Y por eso, ciudadanos tipo yo, que hay montones, somos los que en cualquier boliche de la ciudad, tomando un cortado, al ver al pajuato o pajuata de turno vendernos el buzón de la hora en la caja boba, nos vienen ganas de tener nuestra Bastilla. Es políticamente incorrecto manifestarlo así, lo sé, pero es lo que sentimos muchos que estamos hartos, cansados, asfixiados y sobre todo, con pocas esperanzas de que venga alguno y nos saque de este buraco pútrido en el que nos metieron.

Y a los chicos del gobierno, que sé yo, es sencillo: se les agotó el discurso, el relato es frágil y los hechos son tétricos. Luego de 15 años las papadas, las canas y el cántico cansó. (Algo parecido le pasó a los colorados hace tiempo y allí están buscando ver cómo resucitar.) No es igual la cosa, lo sé, no hay 2001 a la vista, pero hay crisis, empresas que se caen, el desempleo crece, el dólar se escapa y la barra está que brula. Y ellos siguen poniendo cara de Harry Potter.

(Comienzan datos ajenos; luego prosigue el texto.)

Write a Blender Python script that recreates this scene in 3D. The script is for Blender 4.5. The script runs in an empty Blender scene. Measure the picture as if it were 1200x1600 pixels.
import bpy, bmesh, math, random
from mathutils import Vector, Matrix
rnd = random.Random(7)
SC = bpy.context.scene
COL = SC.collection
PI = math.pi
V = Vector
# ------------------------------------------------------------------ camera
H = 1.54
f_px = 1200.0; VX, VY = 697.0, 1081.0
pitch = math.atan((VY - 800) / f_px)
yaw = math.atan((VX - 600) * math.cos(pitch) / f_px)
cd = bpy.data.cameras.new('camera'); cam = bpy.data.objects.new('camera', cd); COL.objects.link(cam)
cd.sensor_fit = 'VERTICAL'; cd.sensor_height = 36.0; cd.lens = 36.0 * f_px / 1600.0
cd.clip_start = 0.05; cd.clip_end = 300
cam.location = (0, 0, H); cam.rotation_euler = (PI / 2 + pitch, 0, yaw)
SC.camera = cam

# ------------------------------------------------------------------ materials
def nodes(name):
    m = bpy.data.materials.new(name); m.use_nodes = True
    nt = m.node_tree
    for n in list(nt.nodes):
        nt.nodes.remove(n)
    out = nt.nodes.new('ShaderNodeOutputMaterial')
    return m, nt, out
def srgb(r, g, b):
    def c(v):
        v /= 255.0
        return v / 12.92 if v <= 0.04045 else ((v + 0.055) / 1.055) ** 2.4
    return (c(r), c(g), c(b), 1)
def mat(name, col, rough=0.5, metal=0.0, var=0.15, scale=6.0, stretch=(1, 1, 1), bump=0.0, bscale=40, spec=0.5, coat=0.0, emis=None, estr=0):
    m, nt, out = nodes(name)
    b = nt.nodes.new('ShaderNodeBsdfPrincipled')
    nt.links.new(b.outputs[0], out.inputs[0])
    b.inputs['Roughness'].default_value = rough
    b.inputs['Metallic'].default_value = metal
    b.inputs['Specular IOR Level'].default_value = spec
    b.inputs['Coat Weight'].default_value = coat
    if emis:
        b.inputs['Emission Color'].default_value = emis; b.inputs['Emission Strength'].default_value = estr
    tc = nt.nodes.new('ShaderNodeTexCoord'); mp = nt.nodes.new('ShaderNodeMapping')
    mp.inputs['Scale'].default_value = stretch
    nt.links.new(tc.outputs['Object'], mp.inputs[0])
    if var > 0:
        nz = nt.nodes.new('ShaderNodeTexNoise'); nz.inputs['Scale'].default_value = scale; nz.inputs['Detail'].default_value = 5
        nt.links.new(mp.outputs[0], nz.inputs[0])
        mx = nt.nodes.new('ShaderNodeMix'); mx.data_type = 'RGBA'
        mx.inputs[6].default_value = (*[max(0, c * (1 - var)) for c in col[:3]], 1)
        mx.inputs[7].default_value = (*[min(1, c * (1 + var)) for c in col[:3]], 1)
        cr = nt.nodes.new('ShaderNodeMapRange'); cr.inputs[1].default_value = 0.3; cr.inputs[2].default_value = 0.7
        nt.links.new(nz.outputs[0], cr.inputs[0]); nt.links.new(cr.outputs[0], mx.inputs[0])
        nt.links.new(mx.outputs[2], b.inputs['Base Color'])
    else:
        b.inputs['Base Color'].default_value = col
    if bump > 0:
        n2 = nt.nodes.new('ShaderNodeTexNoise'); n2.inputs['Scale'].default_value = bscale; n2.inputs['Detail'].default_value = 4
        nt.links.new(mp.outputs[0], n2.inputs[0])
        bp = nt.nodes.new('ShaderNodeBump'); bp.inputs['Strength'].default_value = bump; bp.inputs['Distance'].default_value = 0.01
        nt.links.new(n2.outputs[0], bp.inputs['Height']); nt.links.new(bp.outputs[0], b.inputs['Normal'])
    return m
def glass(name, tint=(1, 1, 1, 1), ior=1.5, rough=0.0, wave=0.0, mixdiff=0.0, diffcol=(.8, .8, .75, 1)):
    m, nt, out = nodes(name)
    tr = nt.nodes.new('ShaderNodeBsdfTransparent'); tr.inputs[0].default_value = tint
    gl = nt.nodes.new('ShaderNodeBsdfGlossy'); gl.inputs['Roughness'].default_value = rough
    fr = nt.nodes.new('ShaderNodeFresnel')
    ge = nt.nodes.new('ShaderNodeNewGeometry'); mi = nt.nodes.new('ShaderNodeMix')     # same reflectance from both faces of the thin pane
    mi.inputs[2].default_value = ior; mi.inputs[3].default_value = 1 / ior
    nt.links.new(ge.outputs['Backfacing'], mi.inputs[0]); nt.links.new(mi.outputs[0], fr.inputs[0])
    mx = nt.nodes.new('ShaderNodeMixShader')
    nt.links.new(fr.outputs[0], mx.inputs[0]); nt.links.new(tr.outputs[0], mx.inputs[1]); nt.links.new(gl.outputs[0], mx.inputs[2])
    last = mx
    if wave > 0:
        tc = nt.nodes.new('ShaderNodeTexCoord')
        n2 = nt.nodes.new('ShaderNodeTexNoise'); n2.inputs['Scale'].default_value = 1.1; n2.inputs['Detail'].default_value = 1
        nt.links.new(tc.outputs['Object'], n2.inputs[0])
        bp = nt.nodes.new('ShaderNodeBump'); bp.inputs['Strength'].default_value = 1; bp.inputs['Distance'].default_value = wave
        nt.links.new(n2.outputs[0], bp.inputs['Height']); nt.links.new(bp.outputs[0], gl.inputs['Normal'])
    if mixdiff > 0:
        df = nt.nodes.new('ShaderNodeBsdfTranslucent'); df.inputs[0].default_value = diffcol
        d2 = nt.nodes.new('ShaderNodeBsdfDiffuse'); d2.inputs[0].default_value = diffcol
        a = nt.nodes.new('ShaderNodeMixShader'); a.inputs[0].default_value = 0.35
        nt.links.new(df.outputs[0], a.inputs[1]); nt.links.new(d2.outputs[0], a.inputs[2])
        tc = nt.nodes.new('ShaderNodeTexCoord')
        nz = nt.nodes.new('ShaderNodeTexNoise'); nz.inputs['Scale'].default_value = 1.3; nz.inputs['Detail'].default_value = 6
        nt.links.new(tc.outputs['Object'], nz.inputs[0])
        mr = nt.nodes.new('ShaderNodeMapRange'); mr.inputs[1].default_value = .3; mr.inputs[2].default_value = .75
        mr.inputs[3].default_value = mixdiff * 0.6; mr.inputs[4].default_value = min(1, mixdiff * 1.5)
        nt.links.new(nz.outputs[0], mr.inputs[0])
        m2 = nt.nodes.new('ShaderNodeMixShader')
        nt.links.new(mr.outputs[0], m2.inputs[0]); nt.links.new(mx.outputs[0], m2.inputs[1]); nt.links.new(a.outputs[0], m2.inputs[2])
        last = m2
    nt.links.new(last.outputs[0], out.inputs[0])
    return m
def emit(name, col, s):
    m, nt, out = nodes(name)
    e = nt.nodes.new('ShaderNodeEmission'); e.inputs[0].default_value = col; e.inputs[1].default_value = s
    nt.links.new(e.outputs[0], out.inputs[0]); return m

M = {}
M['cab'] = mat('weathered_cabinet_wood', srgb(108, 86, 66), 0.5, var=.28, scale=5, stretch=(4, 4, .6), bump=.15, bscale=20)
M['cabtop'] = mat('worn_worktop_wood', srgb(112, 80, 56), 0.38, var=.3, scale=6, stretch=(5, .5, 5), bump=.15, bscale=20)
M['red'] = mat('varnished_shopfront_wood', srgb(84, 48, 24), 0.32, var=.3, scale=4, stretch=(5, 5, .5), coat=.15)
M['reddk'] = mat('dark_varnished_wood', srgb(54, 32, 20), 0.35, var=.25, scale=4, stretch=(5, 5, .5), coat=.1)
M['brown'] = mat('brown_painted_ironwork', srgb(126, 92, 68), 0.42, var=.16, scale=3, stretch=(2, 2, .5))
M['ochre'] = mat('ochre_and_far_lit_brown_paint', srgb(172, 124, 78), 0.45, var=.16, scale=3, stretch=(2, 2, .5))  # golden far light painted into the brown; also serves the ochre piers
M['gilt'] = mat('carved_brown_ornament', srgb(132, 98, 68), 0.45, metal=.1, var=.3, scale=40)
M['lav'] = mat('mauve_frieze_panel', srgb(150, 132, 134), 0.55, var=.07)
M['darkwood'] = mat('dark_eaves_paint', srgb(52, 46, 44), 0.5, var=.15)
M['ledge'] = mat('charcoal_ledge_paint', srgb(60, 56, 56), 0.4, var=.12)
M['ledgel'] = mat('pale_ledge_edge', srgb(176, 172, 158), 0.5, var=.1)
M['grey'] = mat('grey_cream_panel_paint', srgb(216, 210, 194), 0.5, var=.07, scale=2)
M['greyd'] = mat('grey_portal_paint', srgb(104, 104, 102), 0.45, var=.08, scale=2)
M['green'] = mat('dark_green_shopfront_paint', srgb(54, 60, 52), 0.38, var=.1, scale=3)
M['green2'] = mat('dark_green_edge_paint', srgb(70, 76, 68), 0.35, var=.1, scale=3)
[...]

La oposición es lo que es, no se le puede pedir más, algunos habrá que irlos presentando (entre ellos mismos) en algún asado para que se conozcan, para que sepan que si hay alternancia democrática, sería bueno que tuvieran los teléfonos de todos. Hasta les podemos armar un grupito de Whatsapp. De onda nomás.

Por eso quería volver a Franklin. Viniendo de donde viene, hoy está en la zona de la libertad, dura zona (si lo sabré) pero la mejor en términos de pensamiento propio, sin compromiso con nadie y solo ajustado a su sentir y a su verdad. ¿Importa alguna otra?

Cuando en los países las pequeñas barras se las empiezan a agarrar con los Franklin, les cuento, es una buena noticia: es la evidencia de que ya no pueden contra la libertad, que empiezan a mostrar los dientes afilados del autoritarismo —lo que los desnuda— y que ya nadie les cree demasiado por eso procuran imponerse a la fuerza.

Por estos días estoy dando en clases de facultad y volví a mi amada Hanna Arendt y su banalidad del mal, siempre comprendido a medias. La verdad es que el mal es monstruoso siempre, pero a veces se hace cotidiano y corriente. Por eso parece algo sin demasiada estridencia. Todo eso es así hasta que saltan los Franklin y nos llaman la atención sobre cómo están las cosas y dónde nos tenemos que parar para seguir siendo éticos y demócratas. Esa es la lección. No es menor, por cierto. La ética al final lo es todo. Ya lo deberíamos de saber.